Tuesday, August 19, 2014

Miller Canyon, Huachuca Mountains August 16, 2014

                                    Sonoran kingsnake

Hike Location: Drive south from Sierra Vista, Arizona, on State Rout 92 for nine miles. Turn right onto Miller Canyon road and drive until the trailhead, This road is an improved dirt road and it will accommodate passenger vehicles.

Miller Canyon is a nice alternative to the more popular Ramsey Canyon. It is about four miles and an elevation gain of 2700 feet to the Huachuca Crest Trail. This route also offers an alternative to the summit of Miller Peak. This canyon like the others in the Huachuca Mountains traps cooler air making it a nice microclimate for Syacamores and Douglas firs along with many species of pine. Most visitors do not realize that the mountains get cooler and wetter as you go south in this part of Arizona.

After leaving the trailhead the trail skirts around a private ranch at the base of the canyon. Past the ranch the trail returns to the canyon floor where it joins an old dirt road. Here the forest is delightful with shade from large oaks, After a half mile a trail to Hunter Canyon exits on to the left. In this part of Miller Canyon the trail can be hard to find because of floods in the canyon therefore, look for yellow flagging on trees which will mark the route. After about two mile the trail leaves the bottom of the canyon and climbs the right wall of the canyon. In this section of trail I came real close to almost getting bit by a Mojave rattlesnake. Luckily, I was hiking in front of two people who could have helped me if I had gotten bit. This part of Miller Canyon is heavily forested and high in elevation not the usual habitat for a Mojave.  I would have bushwhacked around the snake if there hadn't been Poison ivy along the trail. After ten minutes it became apparent that the snake would not move and I made the decision to turn around. I decided to hike the Hunter Canyon Trail because it was still early in the day. This trail ascended the southern wall of Miller Canyon before descending into Hunter Canyon. This canyon trail turned out to be a surprise because it gave me great views of Miller Canyon along with Miller Peak. As I returned to the trailhead a storm blew in over Miller Peak. At this time of year these storms are capable of producing lots of lightning, hail and rain which can be fatal if hikers are not prepared. Total mileage for the day was about seven miles with 1700 feet of elevation gain. (Information from Hiking Arizona's Cactus Country by Erik Molvar)


                          Mojave rattlesnake

                           A beautiful but deadly snake.

    Hunter Canyon

                 North wall of Miller Canyon

                       A beautiful lizard right off of the Hunter Canyon Trail.

                               Great picture of him on a rock.

Oracle Ridge Catalina Mountains August 9, 2014

                          Corral bells

Location: Take the Catalina Highway about 23.5 miles and turn right onto Oracle Control Road. Follow this road downhill passed the Mount Lemmon Fire Station. The trailhead is another 100 years along the road. If you have a jeep or all-terrain vehicle it is possible to drive down to Oracle, Arizona, by an unimproved dirt road.
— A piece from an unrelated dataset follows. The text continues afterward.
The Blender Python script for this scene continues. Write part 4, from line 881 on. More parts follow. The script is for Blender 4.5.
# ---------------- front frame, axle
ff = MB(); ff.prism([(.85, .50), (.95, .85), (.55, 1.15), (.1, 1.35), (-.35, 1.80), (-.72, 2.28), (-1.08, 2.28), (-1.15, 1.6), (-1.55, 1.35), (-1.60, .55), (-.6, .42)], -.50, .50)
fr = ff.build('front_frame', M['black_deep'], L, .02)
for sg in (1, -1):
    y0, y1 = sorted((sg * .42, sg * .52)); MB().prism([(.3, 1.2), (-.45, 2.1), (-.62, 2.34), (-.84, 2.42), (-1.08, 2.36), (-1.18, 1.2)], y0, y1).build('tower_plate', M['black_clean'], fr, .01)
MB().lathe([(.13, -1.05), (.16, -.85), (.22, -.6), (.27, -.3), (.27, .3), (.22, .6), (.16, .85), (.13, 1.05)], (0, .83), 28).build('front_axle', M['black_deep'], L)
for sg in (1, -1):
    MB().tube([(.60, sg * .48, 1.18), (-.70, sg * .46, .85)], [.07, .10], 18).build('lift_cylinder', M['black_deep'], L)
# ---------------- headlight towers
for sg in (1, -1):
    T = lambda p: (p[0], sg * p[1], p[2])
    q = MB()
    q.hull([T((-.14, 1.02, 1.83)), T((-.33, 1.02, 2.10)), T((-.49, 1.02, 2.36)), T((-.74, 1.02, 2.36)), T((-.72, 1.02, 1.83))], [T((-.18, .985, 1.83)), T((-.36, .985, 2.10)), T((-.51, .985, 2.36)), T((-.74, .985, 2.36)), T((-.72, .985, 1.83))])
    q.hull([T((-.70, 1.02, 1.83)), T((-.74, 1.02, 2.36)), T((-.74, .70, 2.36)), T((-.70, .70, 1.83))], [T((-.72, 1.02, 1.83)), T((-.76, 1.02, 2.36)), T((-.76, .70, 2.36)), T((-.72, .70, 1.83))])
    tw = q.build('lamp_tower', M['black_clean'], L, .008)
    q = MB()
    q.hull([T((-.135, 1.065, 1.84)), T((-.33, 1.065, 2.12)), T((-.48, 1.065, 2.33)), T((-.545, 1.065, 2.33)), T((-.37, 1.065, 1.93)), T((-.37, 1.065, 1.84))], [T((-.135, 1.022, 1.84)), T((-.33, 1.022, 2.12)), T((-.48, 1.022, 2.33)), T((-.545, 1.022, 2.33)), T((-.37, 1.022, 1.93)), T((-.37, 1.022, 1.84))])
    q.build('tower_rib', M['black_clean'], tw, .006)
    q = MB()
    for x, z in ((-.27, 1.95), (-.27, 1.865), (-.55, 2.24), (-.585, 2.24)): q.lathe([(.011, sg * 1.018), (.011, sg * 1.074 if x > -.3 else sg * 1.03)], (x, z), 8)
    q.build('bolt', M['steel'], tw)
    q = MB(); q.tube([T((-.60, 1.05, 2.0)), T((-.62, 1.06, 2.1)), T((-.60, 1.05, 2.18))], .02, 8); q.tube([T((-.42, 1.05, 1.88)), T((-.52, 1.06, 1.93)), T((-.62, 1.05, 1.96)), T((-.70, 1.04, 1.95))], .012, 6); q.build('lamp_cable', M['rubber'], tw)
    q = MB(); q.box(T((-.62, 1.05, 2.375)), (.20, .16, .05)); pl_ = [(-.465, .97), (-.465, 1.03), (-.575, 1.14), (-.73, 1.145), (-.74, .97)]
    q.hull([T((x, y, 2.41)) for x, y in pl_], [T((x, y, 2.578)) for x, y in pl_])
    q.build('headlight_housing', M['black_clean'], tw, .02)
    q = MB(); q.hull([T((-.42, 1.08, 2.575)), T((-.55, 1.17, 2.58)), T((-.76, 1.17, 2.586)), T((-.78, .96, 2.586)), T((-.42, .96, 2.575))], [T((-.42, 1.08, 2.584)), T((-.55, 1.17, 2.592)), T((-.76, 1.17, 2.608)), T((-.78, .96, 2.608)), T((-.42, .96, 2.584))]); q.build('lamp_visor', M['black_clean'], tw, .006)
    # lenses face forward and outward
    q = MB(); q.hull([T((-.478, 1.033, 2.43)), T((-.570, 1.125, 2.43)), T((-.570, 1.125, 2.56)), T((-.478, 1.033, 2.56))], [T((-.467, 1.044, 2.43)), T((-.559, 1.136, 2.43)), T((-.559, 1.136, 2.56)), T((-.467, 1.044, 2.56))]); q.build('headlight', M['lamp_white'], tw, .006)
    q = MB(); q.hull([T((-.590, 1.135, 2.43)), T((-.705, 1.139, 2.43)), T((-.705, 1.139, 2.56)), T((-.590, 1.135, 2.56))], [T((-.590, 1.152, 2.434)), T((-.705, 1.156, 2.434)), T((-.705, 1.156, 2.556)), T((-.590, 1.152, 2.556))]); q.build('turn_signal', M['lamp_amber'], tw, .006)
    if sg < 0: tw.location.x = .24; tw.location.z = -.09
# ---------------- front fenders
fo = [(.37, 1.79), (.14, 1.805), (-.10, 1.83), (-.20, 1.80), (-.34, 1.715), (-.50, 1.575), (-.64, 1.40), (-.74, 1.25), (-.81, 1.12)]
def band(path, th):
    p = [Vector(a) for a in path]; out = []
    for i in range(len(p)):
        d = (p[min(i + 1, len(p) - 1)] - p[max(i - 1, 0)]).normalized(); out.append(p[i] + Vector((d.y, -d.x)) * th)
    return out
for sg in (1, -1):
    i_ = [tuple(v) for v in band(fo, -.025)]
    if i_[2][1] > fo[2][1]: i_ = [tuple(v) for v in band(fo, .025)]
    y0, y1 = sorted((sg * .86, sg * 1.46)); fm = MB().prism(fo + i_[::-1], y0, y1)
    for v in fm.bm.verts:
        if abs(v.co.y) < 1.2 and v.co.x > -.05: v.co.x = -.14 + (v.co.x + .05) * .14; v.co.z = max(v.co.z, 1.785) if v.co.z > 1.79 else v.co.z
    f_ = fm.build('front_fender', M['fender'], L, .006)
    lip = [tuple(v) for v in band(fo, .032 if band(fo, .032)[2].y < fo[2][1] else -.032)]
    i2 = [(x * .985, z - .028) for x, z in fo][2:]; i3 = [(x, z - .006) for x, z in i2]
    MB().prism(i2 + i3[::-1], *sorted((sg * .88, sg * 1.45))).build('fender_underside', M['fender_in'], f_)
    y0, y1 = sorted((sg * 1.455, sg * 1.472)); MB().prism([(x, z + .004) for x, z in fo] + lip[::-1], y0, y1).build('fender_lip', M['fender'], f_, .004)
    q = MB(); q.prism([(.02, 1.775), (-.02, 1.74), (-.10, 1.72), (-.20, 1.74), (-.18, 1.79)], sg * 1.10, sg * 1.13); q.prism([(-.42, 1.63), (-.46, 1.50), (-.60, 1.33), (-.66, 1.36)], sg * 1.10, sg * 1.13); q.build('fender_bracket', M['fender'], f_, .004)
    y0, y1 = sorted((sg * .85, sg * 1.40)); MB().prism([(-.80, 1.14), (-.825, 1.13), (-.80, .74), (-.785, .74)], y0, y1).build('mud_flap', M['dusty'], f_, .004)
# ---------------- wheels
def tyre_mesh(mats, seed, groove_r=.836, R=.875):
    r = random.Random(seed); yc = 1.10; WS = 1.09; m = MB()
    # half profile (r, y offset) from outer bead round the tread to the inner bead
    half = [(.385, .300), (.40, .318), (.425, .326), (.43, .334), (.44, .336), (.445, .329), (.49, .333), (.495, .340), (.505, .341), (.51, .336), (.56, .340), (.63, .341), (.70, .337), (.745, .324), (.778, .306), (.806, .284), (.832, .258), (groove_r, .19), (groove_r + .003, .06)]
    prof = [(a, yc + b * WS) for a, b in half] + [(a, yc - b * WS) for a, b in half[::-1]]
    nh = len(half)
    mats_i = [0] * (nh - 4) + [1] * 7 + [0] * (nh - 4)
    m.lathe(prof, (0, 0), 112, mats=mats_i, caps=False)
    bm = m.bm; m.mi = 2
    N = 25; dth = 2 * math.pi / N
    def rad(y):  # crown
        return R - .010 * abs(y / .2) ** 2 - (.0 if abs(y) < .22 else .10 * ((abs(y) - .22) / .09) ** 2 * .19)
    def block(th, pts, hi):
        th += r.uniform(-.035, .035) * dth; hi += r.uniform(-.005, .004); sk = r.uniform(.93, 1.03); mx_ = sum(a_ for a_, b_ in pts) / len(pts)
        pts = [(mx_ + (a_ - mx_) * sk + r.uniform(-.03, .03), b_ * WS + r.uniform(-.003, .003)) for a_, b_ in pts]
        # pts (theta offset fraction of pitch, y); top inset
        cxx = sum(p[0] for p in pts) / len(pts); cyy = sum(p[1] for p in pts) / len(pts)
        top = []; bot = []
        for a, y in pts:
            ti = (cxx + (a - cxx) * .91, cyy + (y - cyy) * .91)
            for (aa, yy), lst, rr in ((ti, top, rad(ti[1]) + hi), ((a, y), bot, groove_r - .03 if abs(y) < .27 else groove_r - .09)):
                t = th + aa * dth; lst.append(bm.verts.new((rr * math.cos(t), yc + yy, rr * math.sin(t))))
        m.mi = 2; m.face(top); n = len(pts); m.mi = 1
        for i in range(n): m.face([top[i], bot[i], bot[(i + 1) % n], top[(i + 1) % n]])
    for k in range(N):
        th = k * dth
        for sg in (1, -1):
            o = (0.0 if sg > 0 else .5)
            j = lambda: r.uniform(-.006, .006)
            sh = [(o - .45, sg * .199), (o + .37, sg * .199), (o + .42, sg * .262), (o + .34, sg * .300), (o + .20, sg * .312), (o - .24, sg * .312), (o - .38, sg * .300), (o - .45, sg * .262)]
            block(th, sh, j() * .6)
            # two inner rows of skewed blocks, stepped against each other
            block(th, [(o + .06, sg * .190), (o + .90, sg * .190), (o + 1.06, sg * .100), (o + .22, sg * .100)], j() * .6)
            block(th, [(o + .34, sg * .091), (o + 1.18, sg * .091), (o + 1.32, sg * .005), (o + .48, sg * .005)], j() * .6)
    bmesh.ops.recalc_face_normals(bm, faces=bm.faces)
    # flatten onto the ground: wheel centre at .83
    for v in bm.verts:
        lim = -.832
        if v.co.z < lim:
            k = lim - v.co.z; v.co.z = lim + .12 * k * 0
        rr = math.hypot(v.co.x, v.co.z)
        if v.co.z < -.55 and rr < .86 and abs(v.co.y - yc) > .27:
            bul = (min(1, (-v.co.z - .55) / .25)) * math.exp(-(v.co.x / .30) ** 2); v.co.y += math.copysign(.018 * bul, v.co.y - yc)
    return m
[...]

The Hike: The trail along Oracle Ridge is actually the Arizona Trail which starts along the Mexican border and ends at the Utah border. This section is about 13 miles one-way and it ends at the American Flag Trailhead near Oracle, Arizona. It follows the ridge that extends northward from the Santa Catalina Mountains. Along the way are splendid views of the San Pedro Valley and Catalina Mountains. Many people hike the ridge to see its wildflowers which can be abundant in August.

Immediately after leaving the control road the trail climbs to over 8000 feet through a burned forest. Here I saw many species of wildflowers including Paintbrush, Corral bells and Sunflowers. The trail then descends to Stratton Saddle where it intermittently joins an old jeep trail for the descent to Dan Saddle. Make sure to keep an eye out for the wooden trail signs and the Arizona Trail blaze. At Dan Saddle a trail departs to the left descending to Catalina Camp and the Red Ridge Trail. The trail passed Dan Saddle is overgrown in places so watch your footing. The trail ascends precipitously climbing 500 feet in a half-mile. Keep an eye out for the Biosphere to the west. I would also watch for rattlesnakes because they like to sun themselves on the rocks. I hiked to the old Jeep trail near Rice Peak about four miles and turned around. Total mileage for the day was about eight miles with 1500 feet of elevation gain. (Information from Hiking Arizona's Cactus Country by Erik Molvar).

                 Along the ridge

    Looking west toward the reef.

      This truly is a beautiful trail.


     A burned forest with Red Ridge in the background.

        Vegetation along the ridge with a tall Century plant.

    Looking east across the San Pedro Valley.

                 I cannot go a summer without seeing Paintbrush.